Your film shows India of the 1930s. Is Yoga not much older than that?

Yes, of course, it is an ancient practice. Only there is little we know about what was done in physical Yoga before the 20th century. The philosophical tradition is very well documented, the practical hardly at all. That has to do with the fact that physical Yoga by the end of the 19th century, when it first came to the attention of the West, was regarded as acrobatics practiced by crooks for charity. It was Krishnamacharya who rehabilitated the physical part of Yoga in the 1930s. It was he who gave it the new form that became extremely successful and led to the huge Yoga boom that we have today. This leaves us with the paradox of a practice thousands of years old formed only recently by one single man.

How as a Western director does one approach this foreign culture?

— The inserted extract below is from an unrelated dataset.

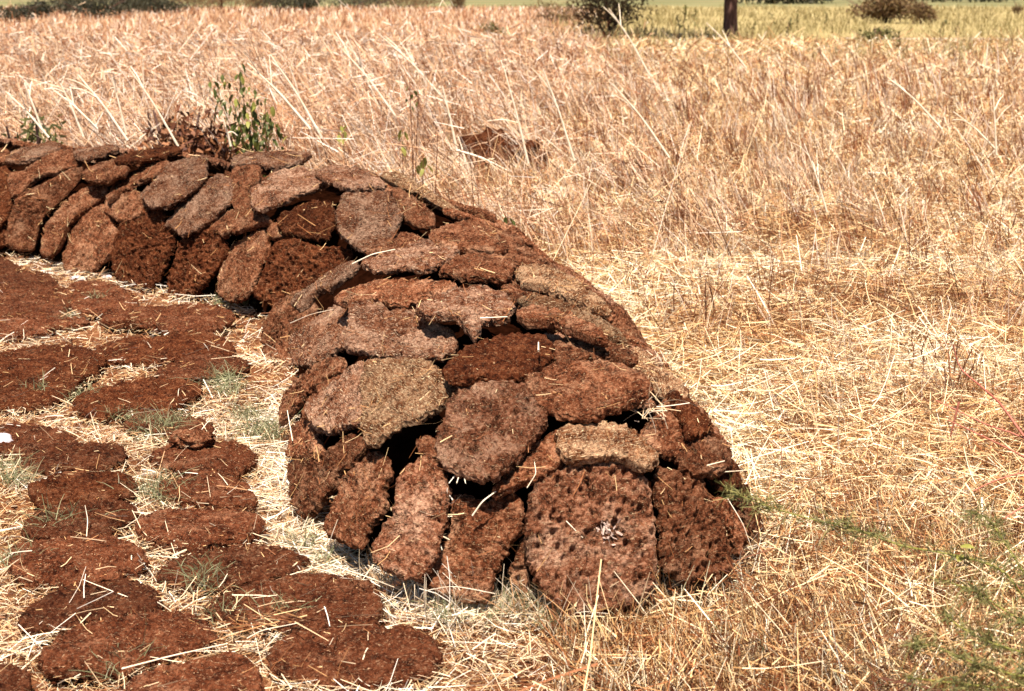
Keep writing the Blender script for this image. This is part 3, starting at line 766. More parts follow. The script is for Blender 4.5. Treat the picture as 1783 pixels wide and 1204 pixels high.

By broaching the issue of the cultural distance. It was clear to me from the beginning that I would have to avoid a naive immersion into this fascinating oriental world and steer clear of the overused images catching every foreigner’s (and every cinematographer’s) eye. With the example of music it is perhaps easiest to explain: I always find it presumptuous and embarrassing when films about foreign cultures operate with the music of these cultures. It is music that I know only very superficially as a Westerner, so I am bound to misuse it. With the music of my own culture, however, I am very familiar and so I apply it on this journey as though my own voice. I used piano music from the 1920s and 1930s, expressing the oriental nostalgia of the West in these years by processing oriental musical motives with a Western technique. It is in fact just what I do as a director.

So as a director you dream the dream of the Orient?

I open a window from my culture to the Indian culture. Of course, that is what every director, who saw something fascinating, is trying to do. As George McDonald put it, “a poet is a man who is glad of something, and tries to make other people glad of it, too.” One documents it to share one’s experience with others; only that many directors think that this is done by simply showing their audience exotic images one to one. For the director these images contain his experience of the Orient, but not for the audience. They miss the smells, the atmosphere, the experiences before and after shooting. To transport and generalise this impression in a way that the audience can feel the director’s experience to the same degree of intensity, the director has to construct this impression.

And how is this done?

It happens in the editing process. For an image to unfold its original power I have to create the appropriate context. Krishnamacharya’s youngest daughter Shubha demonstrated to us her own private Yoga practice. When we saw it, it had an enormous beauty and intensity. This simple demonstration for me showed the essence of Yoga and I knew when we were filming it, that it would be one of the climactic moments of the film. When I worked with the footage back home, the magic of the momet seemed to have vanished. Only at the very end of the editing process, when I was close to giving up the scene, I found the right place for it. Now it works!

What seems fascinating to me about Yoga: after all hopes were placed in the machines of Technogym and PowerPlate in the 1990s, we suddenly found ourselves with an activity requiring no equipment whatsoever.

It is indeed fascinating how little equipment Yoga requires. A Yoga mat is two metres long and 60 centimetres wide; on this mat everything is possible. The mystics of the Yoga mat used to annoy me, this „I unroll my mat and all is well“. In the meantime I have come to understand that this is simply true: When you step onto your mat, you enter a world within the world – as the charcoal rectangle with Peter Brook. Everything that we see in my film, everything that is done in Yoga altogether, can happen on this mat.